Ecommerce organizations are already on top of this – with knowledge passing sales predictions (influenced by the runway) from fashion buyers to merchant and marketing teams focused on feature and promotion planning, but SEO remains the ugly stepsister.
SEOs should follow the same process as buyers and designers. Let’s call this keyword brainstorming. Start with a list of potential product offerings to be offered on the site. For categories, ask what are the next season’s top silhouettes and product types? For products, ask what are the season’s hot colors, materials (eyelet, leather), even prints (floral, leopard)?
In addition to the runway recap, anyone supporting fashion should know the color bible that is Pantone, which produces a fashion color report for every season.

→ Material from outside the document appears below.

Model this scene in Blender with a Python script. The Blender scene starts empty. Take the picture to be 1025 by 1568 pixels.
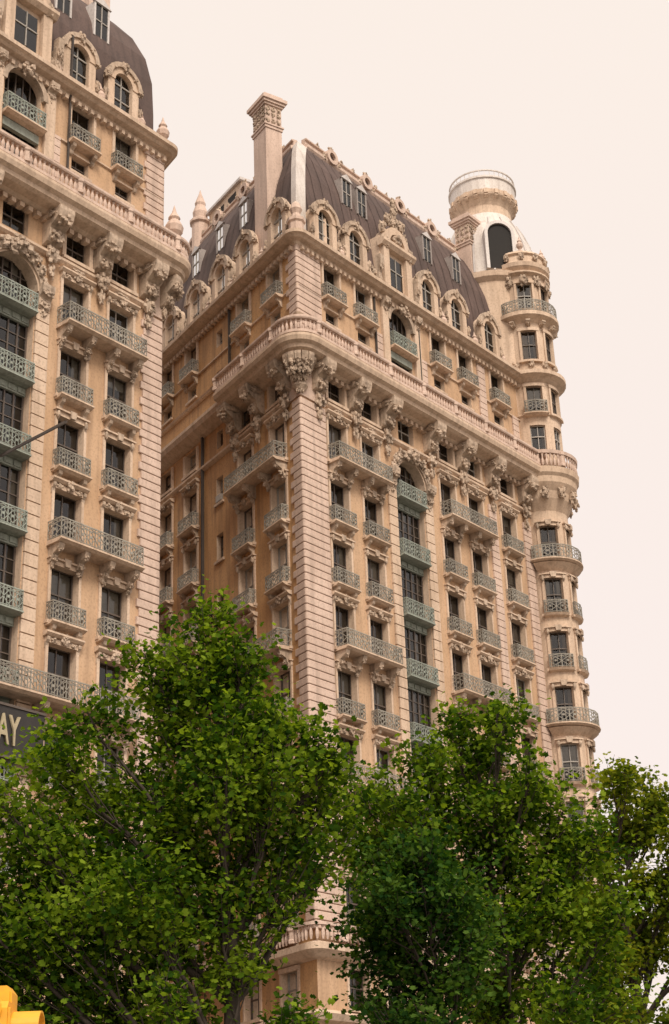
import bpy, math, random
import numpy as np
random.seed(7); rng=np.random.default_rng(11)
sc=bpy.context.scene
rad=math.radians
# ---------------------------------------------------------------- materials
def nt(name):
    m=bpy.data.materials.new(name); m.use_nodes=True
    t=m.node_tree; return m,t,t.nodes['Principled BSDF']
def stone(name,c1,c2,c3,rough=.85,bump=0,streak=.5,fine=9.0):
    m,t,b=nt(name); N=t.nodes; L=t.links
    geo=N.new('ShaderNodeNewGeometry')
    n1=N.new('ShaderNodeTexNoise'); n1.inputs['Scale'].default_value=.35; n1.inputs['Detail'].default_value=2
    n2=N.new('ShaderNodeTexNoise'); n2.inputs['Scale'].default_value=fine; n2.inputs['Detail'].default_value=2
    mp=N.new('ShaderNodeMapping'); mp.inputs['Scale'].default_value=(2.6,2.6,.22)
    n3=N.new('ShaderNodeTexNoise'); n3.inputs['Scale'].default_value=1.0; n3.inputs['Detail'].default_value=3
    for n in (n1,n2): L.new(geo.outputs['Position'],n.inputs['Vector'])
    L.new(geo.outputs['Position'],mp.inputs['Vector']); L.new(mp.outputs['Vector'],n3.inputs['Vector'])
    def ramp(src,a,bb):
        r=N.new('ShaderNodeMapRange'); r.inputs['From Min'].default_value=a; r.inputs['From Max'].default_value=bb
        L.new(src,r.inputs['Value']); return r.outputs['Result']
    def mix(f,a,bb,mul=1):
        x=N.new('ShaderNodeMix'); x.data_type='RGBA'
        if mul!=1:
            mm=N.new('ShaderNodeMath'); mm.operation='MULTIPLY'; mm.inputs[1].default_value=mul; L.new(f,mm.inputs[0]); f=mm.outputs[0]
        L.new(f,x.inputs['Factor'])
        for i,v in ((6,a),(7,bb)):
            if isinstance(v,tuple): x.inputs[i].default_value=(*v,1)
            else: L.new(v,x.inputs[i])
        return x.outputs[2]
    c=mix(ramp(n1.outputs['Fac'],.35,.65),c1,c2)
    if streak>0: c=mix(ramp(n3.outputs['Fac'],.46,.74),c,c3,streak)
    c=mix(ramp(n2.outputs['Fac'],.48,.75),c,c3,.5)
    L.new(c,b.inputs['Base Color']); b.inputs['Roughness'].default_value=rough
    if bump>0:
        bp=N.new('ShaderNodeBump'); bp.inputs['Strength'].default_value=bump; bp.inputs['Distance'].default_value=.05
        L.new(n2.outputs['Fac'],bp.inputs['Height']); L.new(bp.outputs['Normal'],b.inputs['Normal'])
    return m
M={}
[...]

Pantone provides a master list of top colors on its website for free. These tend to be the colors splashed all over runways and eventually products sold on eCommerce sites and in stores nationwide. In short, Pantone influences designer and buyer choices that make it to market.
2013’s Pantone Color of the Year is emerald green. As proof of cause and effect, Google AdWords Keyword Research Tool illustrates that monthly searches in the U.S. for “emerald dress” are currently well over 12,000.
emerald-dress-searches
For next fashion season, take Pantone’s listed colors and translate them into consumer friendly terms. Marigold equals yellow. Ox blood equals burgundy. Color “modifiers” matter.
color-translation-keyword-volumes
These shades drive trends, search volume, conversion, and maybe even sell-through.

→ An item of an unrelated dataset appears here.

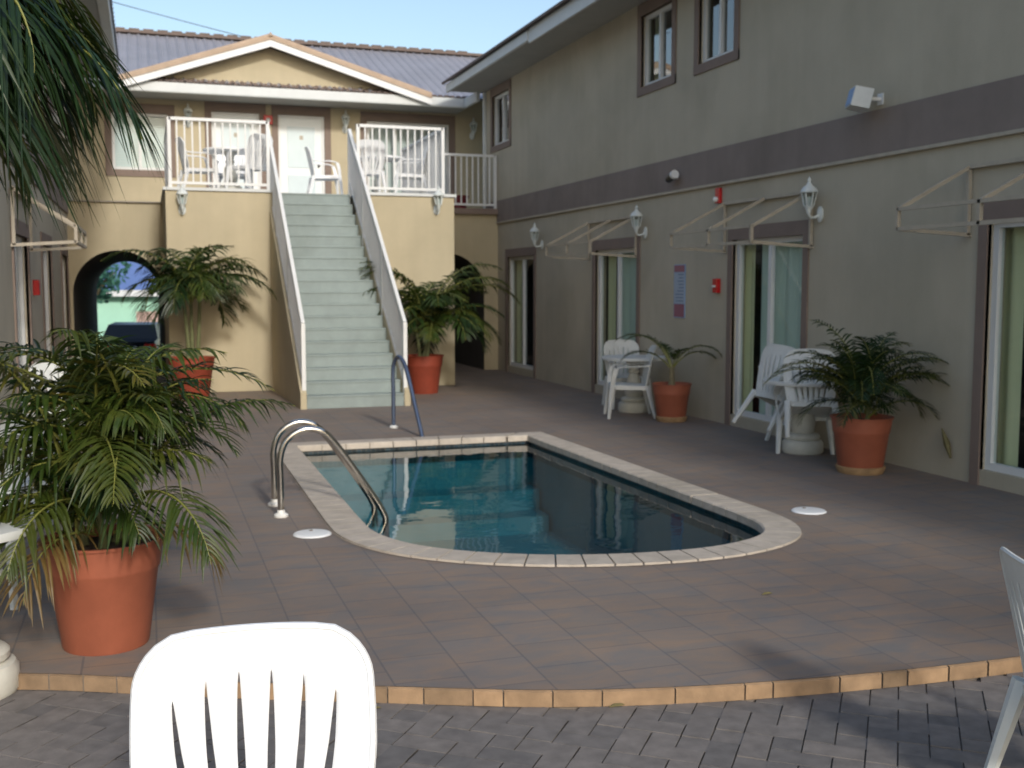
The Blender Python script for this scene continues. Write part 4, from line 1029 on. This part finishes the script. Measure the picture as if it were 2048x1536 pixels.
for (x_, y_, z_, w_, lb) in ((1.78, 3.985, -.066, .022, 'small dark dead leaf at the foot of the step near its middle'), (.83, 4.27, -.066, .018, 'small dark dead leaf at the foot of the step beside the foreground chair'), (3.1, 5.0, .006, .02, 'small dry leaf lying on the open deck tiles')):
    mb = MB(); mb.tube([(-w_ * 1.6, 0, 0), (-w_ * .5, .004, .004), (w_ * .6, -.003, .006), (w_ * 1.7, .003, .001)], [.002, w_ * .35, w_ * .3, .001], 6); tag(mb.build('dry_leaf', 'litter', smooth=True, loc=(x_, y_, z_)), lb, 'leaf')
# ---------------------------------------------------------------- beyond the archways
car = thing('parked_car', 'black car seen from behind through the left archway', 'car', (-.55, 33.5, -.94), radians(-8))
def car_body():
    b = MB()
    secs = [(0, .62, .25, .78), (.05, .80, .22, .95), (.4, .86, .20, 1.02), (.9, .87, .2, 1.0), (2.2, .88, .2, .98), (3.4, .87, .2, .92), (4.0, .80, .22, .80), (4.2, .66, .3, .68)]
    rings = []
    for y, w, z0, z1 in secs:
        rings.append([b.bm.verts.new((x, y, z)) for x, z in ((-w, z0 + .1), (-w * 1.0, z1 * .75), (-w * .92, z1), (w * .92, z1), (w, z1 * .75), (w, z0 + .1), (w * .85, z0), (-w * .85, z0))])
    for r0, r1 in zip(rings, rings[1:]):
        for k in range(8): b.bm.faces.new((r0[k], r0[(k + 1) % 8], r1[(k + 1) % 8], r1[k]))
    b.bm.faces.new(rings[0]); b.bm.faces.new(rings[-1][::-1]); return b
car_body().build('body', 'carpaint', car, smooth=True)
b = MB(); R_ = []
for y, w, z in ((.35, .80, .98), (.85, .66, 1.42), (2.0, .66, 1.46), (2.9, .78, .98)): R_.append([b.bm.verts.new(p) for p in ((-w, y, z), (w, y, z))])
for a, c in zip(R_, R_[1:]): b.bm.faces.new((a[0], a[1], c[1], c[0]))
for s in (0, 1): b.bm.faces.new([r[s] for r in R_])
b.build('cabin', 'black', car)
for x in (-1, 1):
    MB().box(x * .62 - .17, x * .62 + .17, -.02, .06, .74, .88).build('tail_light', 'taillight', car, bevel=.02)
    MB().box(x * .92 - .08, x * .92 + .08, 2.3, 2.4, .95, 1.08).build('mirror', 'carpaint', car, bevel=.02)
    for y in (.8, 3.4): MB().lathe([(.001, 0), (.32, 0), (.33, .03), (.33, .19), (.32, .2), (.001, .2)], 20, mtx=Matrix.Translation((x * .78 - .1, y, .33)) @ Matrix.Rotation(pi / 2, 4, 'Y')).build('wheel', 'tyre', car, smooth=True)
MB().box(-.25, .25, -.035, -.015, .70, .82).build('licence_plate', 'white', car)
hs = thing('mint_house', 'mint green house with blue roof seen through the left archway', 'house', (0, 46, -.95))
MB().box(-6, 2.6, 0, 6, 0, 2.15).build('wall', 'mint', hs); MB().box(-.4, 1.1, -.03, -.002, 0, 1.55).build('garage_door', 'pinkwall', hs); MB().box(-6.4, 3.0, -.45, 6.4, 2.15, 2.4).build('fascia', 'white', hs)
b = MB(); A_ = [V(-6.4, -.45, 2.4), V(3, -.45, 2.4), V(3, 6.4, 2.4), V(-6.4, 6.4, 2.4)]; r0, r1 = V(-3.2, 3, 4.2), V(-.2, 3, 4.2)
b.face([A_[0], A_[1], r1, r0]); b.face([A_[1], A_[2], r1]); b.face([A_[2], A_[3], r0, r1]); b.face([A_[3], A_[0], r0]); b.build('roof', 'blueroof', hs)
def broad_tree(label, loc, h, r, seed, mt='leaftree', n=1500):
    o = thing('leafy_tree', label, 'tree', loc); rn = random.Random(seed)
    b = MB(); b.tube([(0, 0, 0), (.1, 0, h * .3), (0, .1, h * .6)], [.2, .15, .1], 10)
    for k in range(7): a = k * .9; b.tube([(0, .05, h * .45), (r * .5 * cos(a), r * .5 * sin(a), h * .75), (r * .8 * cos(a), r * .8 * sin(a), h * .85)], [.08, .05, .02], 6)
    b.build('trunk', 'bark', o, smooth=True); b = MB()
    cl = [(V(rn.gauss(0, r * .45), rn.gauss(0, r * .45), h * .78 + rn.gauss(0, r * .3)), rn.uniform(.3, .6) * r) for _ in range(16)]
    for k in range(n):
        c, cr = rn.choice(cl); d = V(rn.gauss(0, 1), rn.gauss(0, 1), rn.gauss(0, 1)).normalized() * cr * rn.uniform(.6, 1); p = c + d; s = rn.uniform(.08, .18)
        u = V(rn.gauss(0, 1), rn.gauss(0, 1), rn.gauss(0, 1)).normalized(); w = u.orthogonal().normalized(); b.face([p + u * s, p + w * s * .5, p - u * s, p - w * s * .5])
    b.build('crown', mt, o); return o
broad_tree('leafy green tree beyond the left archway in front of the mint house', (-2.0, 40, -.95), 3.6, 1.3, 3)
broad_tree('leafy tree beyond the right archway', (9.5, 38, -.95), 4.2, 1.8, 4)
bx = MB().box(-.4, .4, -.4, .4, 0, .9).build('blue_bin', 'blueplastic', loc=(8.1, 33, -.95), bevel=.03); tag(bx, 'pale blue bin on the street beyond the right archway', 'bin')
# overhead wires
def wire(a, b, sag, label):
    a, b = V(*a), V(*b); pts = [a.lerp(b, t / 24) - V(0, 0, sag * 4 * (t / 24) * (1 - t / 24)) for t in range(25)]
    o = MB().tube(pts, .014, 5).build('overhead_wire', 'cable'); tag(o, label, 'power line')
wire((-8, 42, 13.2), (14, 42, 9.0), .3, 'upper thin overhead wire crossing the sky above the roof ridge')
wire((-8, 42.6, 12.2), (14, 42.6, 8.6), .3, 'lower thin overhead wire just above the roof ridge')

How to Find Current Trends

Above and beyond the runway, it’s also possible to find search trend data for a given apparel category, in a more recent time frame. Below is a snapshot of what trends were most searched in women’s apparel in the last 90 days, available for free from Google Trends. With spring on the horizon, top searches include sundresses, maxi dresses, and high waisted shorts.
womens-apparel-past-90-days-google-trends
The same trend investigation in the Outerwear category in the last 90 days tell us that consumers are looking for yellow raincoats as they get ready for April showers.

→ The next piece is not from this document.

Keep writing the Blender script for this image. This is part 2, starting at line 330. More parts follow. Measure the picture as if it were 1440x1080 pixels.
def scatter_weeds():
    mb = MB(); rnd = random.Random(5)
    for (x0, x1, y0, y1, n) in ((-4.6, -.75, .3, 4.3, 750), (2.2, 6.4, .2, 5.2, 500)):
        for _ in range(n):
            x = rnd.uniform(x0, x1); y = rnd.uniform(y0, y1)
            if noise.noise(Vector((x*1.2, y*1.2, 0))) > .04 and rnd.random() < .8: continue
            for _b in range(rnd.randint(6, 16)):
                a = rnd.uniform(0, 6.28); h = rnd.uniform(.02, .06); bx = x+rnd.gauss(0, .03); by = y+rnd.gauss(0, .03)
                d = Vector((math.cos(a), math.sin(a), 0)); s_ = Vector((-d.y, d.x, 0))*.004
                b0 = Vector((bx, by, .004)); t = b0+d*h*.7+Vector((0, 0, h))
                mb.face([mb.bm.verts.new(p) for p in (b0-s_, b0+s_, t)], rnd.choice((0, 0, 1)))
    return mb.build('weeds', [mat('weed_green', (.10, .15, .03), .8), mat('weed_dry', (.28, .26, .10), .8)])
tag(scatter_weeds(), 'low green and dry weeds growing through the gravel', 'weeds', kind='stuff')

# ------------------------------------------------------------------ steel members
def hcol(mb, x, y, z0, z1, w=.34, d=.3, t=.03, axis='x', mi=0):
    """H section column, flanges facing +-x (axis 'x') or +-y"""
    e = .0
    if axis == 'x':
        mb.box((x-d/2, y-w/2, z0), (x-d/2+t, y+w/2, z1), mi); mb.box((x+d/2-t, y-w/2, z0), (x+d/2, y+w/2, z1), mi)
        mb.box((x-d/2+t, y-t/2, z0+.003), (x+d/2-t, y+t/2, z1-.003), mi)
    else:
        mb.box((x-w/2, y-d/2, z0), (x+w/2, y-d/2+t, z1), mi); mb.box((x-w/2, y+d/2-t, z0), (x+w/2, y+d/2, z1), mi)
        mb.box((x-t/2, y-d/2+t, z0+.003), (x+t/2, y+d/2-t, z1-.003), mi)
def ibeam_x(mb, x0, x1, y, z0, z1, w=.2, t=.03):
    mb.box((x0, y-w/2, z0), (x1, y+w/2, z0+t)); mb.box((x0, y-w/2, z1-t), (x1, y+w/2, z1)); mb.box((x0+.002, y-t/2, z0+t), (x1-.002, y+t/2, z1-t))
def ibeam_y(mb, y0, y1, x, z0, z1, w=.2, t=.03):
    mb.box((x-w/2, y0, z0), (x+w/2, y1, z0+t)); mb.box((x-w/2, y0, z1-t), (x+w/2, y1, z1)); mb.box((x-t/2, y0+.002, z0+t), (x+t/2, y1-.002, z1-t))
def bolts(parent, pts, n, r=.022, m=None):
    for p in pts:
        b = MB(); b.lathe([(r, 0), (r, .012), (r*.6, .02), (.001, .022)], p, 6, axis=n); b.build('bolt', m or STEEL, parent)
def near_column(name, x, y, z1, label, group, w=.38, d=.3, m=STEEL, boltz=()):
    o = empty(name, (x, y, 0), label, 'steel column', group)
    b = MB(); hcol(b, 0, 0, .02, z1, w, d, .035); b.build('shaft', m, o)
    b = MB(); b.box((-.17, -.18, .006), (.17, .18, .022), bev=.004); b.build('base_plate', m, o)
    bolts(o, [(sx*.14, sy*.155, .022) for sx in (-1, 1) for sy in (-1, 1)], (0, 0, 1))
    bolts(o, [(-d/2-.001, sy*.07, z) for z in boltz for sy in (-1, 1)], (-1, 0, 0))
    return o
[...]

Cultural Trends Drive Search Volume

It isn't just the runway that influences search trends. The First Ladies on both sides of the Atlantic have proven to set style preferences as well. Again, unsurprisingly, we see this substantiated by search volumes.
In 2011, Kate Middleton wore a navy lace dress on her trip with Prince William to Canada, which has been covered by paparazzi worldwide. Women’s interest in navy dresses has since increased gradually into 2013. Not only in terms of search volume (see below), but also in designers offering their own interpretation of the style, as evidenced by results from Google Shopping.
navy-lace-dress-google-trends
Ecommerce sites can capitalize on the celebrity fashion news or cultural trends the same way as editors; blogging opened doors for this opportunity years ago.
hbo-girls-google-search-interest
Scan a magazine rack today and you can’t miss a cover shoot of Lena Dunham, producer of the hit HBO series "Girls". Ecommerce brand Lulus.com recent blog post featured a round up of all the Lulu’s products befitting the Girls’ characters’ styles, therein driving links to a range of products in their catalog to create SEO value. Lulus.com main demographic is also juniors, many of whom fall into the same audience as age group as the cable show.

Tying Trend Data into Your Keyword Strategy

All of these trend sources can be leveraged to develop a seasonal keyword strategy. To establish a foundation of data to work from, start with a review of:
  • Editorial coverage of next season’s trends
  • Trends terms in Pinterest
  • Pantone’s color report
Trend data will need to be matched up with merchandising and marketing plans for the season. Key areas of focus are:
  • Catalog product volume by trend
  • Plans for features and categorization
  • Blog and content development plans
With the right candidates in mind, trends can be translated with keyword brainstorming by product type, material, and color shade. From this master list, keyword targets should be chosen across the catalog and developed into meta data and URL recommendations.
For further trend optimization and reach, the top 10 keywords for the season should be circulated to teams in charge of social, blog, content, along with guidance around cross-linking products and categories from the blog or social properties.